Sowohl Sucre als auch Sánchez sind der Meinung, dass Costa Rica zumindest versucht hat, die Erhaltung der Wälder seiner Gemeinschaften zu unterstützen, die Behörden es aber bisher noch versäumt haben, diese Gemeinschaften in die Entscheidungen über Klimafragen im Land einzubeziehen. Zudem sind sie der Ansicht, dass die Regierung ihre indigenen Anführer_innen, die im Umweltschutz eine Führungsrolle innehaben, nicht ausreichend schützt.
In den letzten drei Jahren wurden zwei Angehörige indigener Gemeinschaften in Costa Rica ermordet, weil sie sich an der Rückgewinnung von Gebieten beteiligten, in die Landbesitzer_innen und Siedler_innen eingedrungen waren. Beide Fälle wurden von der Regierung nicht aufgeklärt.

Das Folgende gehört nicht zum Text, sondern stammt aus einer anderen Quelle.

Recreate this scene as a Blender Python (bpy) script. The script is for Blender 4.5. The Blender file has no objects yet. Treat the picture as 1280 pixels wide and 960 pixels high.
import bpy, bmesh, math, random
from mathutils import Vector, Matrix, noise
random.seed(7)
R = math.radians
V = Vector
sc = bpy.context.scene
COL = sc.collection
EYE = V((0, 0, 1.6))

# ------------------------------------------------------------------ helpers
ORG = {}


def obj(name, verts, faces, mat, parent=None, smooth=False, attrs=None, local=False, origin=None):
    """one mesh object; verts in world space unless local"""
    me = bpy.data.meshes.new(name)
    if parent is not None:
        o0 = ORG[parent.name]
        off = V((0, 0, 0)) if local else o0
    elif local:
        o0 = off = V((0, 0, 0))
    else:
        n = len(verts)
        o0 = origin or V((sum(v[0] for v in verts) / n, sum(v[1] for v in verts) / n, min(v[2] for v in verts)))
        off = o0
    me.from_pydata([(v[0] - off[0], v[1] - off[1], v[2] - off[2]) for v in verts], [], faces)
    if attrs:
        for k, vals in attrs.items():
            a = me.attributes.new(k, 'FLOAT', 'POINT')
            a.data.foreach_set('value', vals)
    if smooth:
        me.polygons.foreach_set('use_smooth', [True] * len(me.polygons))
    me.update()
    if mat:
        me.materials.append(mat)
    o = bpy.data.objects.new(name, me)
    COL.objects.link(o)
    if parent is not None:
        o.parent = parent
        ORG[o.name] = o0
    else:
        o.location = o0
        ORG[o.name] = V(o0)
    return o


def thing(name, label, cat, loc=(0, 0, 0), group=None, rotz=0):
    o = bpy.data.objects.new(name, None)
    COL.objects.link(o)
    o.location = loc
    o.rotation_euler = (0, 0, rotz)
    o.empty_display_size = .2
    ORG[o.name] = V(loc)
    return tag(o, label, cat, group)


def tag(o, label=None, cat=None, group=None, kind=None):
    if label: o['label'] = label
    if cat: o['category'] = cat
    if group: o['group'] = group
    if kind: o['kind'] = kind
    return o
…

Sucre sagt, dass seine Gemeinschaft ihre Projekte zur Stärkung des Klimas fortsetzen wird, unabhängig davon, ob sie dafür Mittel bekommen werden oder nicht. „Wir machen Fortschritte bei der Suche nach Lösungen für die Krise, auch wenn unsere Probleme im Zukunftsbild des Landes stiefmütterlich behandelt werden“, sagt er. Dessen ungeachtet werden sie weiterhin fordern, dass die Staaten ihre Beiträge mit finanziellen Mitteln unterfüttern, in der Hoffnung, dass indigene Lösungen eines Tages bei der Bekämpfung des Klimawandels angemessen berücksichtigt werden.